(Task brief): Below is the data. Give it again, complete and exact.

(Data block):

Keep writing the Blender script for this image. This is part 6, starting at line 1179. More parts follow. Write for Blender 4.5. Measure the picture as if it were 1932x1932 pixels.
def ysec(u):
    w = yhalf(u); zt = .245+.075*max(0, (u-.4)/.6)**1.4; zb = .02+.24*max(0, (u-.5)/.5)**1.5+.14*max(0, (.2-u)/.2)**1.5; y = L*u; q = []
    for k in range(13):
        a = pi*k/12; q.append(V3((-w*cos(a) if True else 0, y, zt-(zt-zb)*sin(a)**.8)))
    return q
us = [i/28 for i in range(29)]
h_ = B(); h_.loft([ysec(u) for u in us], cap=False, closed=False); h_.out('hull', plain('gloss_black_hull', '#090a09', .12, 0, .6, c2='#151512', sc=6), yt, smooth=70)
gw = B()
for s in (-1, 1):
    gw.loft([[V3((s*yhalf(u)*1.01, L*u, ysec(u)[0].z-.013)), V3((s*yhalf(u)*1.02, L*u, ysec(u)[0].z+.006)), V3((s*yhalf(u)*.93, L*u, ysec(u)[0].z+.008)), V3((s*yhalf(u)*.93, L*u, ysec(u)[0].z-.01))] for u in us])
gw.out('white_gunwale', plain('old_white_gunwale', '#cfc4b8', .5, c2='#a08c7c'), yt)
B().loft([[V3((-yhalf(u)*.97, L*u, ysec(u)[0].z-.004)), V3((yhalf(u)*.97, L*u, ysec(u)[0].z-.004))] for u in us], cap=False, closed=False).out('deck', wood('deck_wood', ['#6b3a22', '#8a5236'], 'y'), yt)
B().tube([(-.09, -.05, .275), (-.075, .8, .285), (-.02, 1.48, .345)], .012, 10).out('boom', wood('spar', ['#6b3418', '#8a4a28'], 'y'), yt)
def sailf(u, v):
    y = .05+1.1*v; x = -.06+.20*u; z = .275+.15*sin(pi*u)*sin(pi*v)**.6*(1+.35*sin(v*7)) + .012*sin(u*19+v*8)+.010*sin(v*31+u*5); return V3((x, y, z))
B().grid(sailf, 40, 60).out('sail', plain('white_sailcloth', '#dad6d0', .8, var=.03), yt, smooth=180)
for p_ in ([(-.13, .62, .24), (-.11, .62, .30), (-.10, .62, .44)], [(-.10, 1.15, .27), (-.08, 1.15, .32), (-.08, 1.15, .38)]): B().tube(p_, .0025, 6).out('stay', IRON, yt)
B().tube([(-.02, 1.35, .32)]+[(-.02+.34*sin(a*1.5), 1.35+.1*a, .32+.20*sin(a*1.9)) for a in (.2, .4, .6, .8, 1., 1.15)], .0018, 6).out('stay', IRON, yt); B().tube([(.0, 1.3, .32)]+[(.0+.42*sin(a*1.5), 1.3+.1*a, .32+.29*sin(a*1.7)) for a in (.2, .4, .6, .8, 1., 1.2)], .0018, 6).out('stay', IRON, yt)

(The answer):
Keep writing the Blender script for this image. This is part 6, starting at line 1179. More parts follow. Write for Blender 4.5. Measure the picture as if it were 1932x1932 pixels.
def ysec(u):
    w = yhalf(u); zt = .245+.075*max(0, (u-.4)/.6)**1.4; zb = .02+.24*max(0, (u-.5)/.5)**1.5+.14*max(0, (.2-u)/.2)**1.5; y = L*u; q = []
    for k in range(13):
        a = pi*k/12; q.append(V3((-w*cos(a) if True else 0, y, zt-(zt-zb)*sin(a)**.8)))
    return q
us = [i/28 for i in range(29)]
h_ = B(); h_.loft([ysec(u) for u in us], cap=False, closed=False); h_.out('hull', plain('gloss_black_hull', '#090a09', .12, 0, .6, c2='#151512', sc=6), yt, smooth=70)
gw = B()
for s in (-1, 1):
    gw.loft([[V3((s*yhalf(u)*1.01, L*u, ysec(u)[0].z-.013)), V3((s*yhalf(u)*1.02, L*u, ysec(u)[0].z+.006)), V3((s*yhalf(u)*.93, L*u, ysec(u)[0].z+.008)), V3((s*yhalf(u)*.93, L*u, ysec(u)[0].z-.01))] for u in us])
gw.out('white_gunwale', plain('old_white_gunwale', '#cfc4b8', .5, c2='#a08c7c'), yt)
B().loft([[V3((-yhalf(u)*.97, L*u, ysec(u)[0].z-.004)), V3((yhalf(u)*.97, L*u, ysec(u)[0].z-.004))] for u in us], cap=False, closed=False).out('deck', wood('deck_wood', ['#6b3a22', '#8a5236'], 'y'), yt)
B().tube([(-.09, -.05, .275), (-.075, .8, .285), (-.02, 1.48, .345)], .012, 10).out('boom', wood('spar', ['#6b3418', '#8a4a28'], 'y'), yt)
def sailf(u, v):
    y = .05+1.1*v; x = -.06+.20*u; z = .275+.15*sin(pi*u)*sin(pi*v)**.6*(1+.35*sin(v*7)) + .012*sin(u*19+v*8)+.010*sin(v*31+u*5); return V3((x, y, z))
B().grid(sailf, 40, 60).out('sail', plain('white_sailcloth', '#dad6d0', .8, var=.03), yt, smooth=180)
for p_ in ([(-.13, .62, .24), (-.11, .62, .30), (-.10, .62, .44)], [(-.10, 1.15, .27), (-.08, 1.15, .32), (-.08, 1.15, .38)]): B().tube(p_, .0025, 6).out('stay', IRON, yt)
B().tube([(-.02, 1.35, .32)]+[(-.02+.34*sin(a*1.5), 1.35+.1*a, .32+.20*sin(a*1.9)) for a in (.2, .4, .6, .8, 1., 1.15)], .0018, 6).out('stay', IRON, yt); B().tube([(.0, 1.3, .32)]+[(.0+.42*sin(a*1.5), 1.3+.1*a, .32+.29*sin(a*1.7)) for a in (.2, .4, .6, .8, 1., 1.2)], .0018, 6).out('stay', IRON, yt)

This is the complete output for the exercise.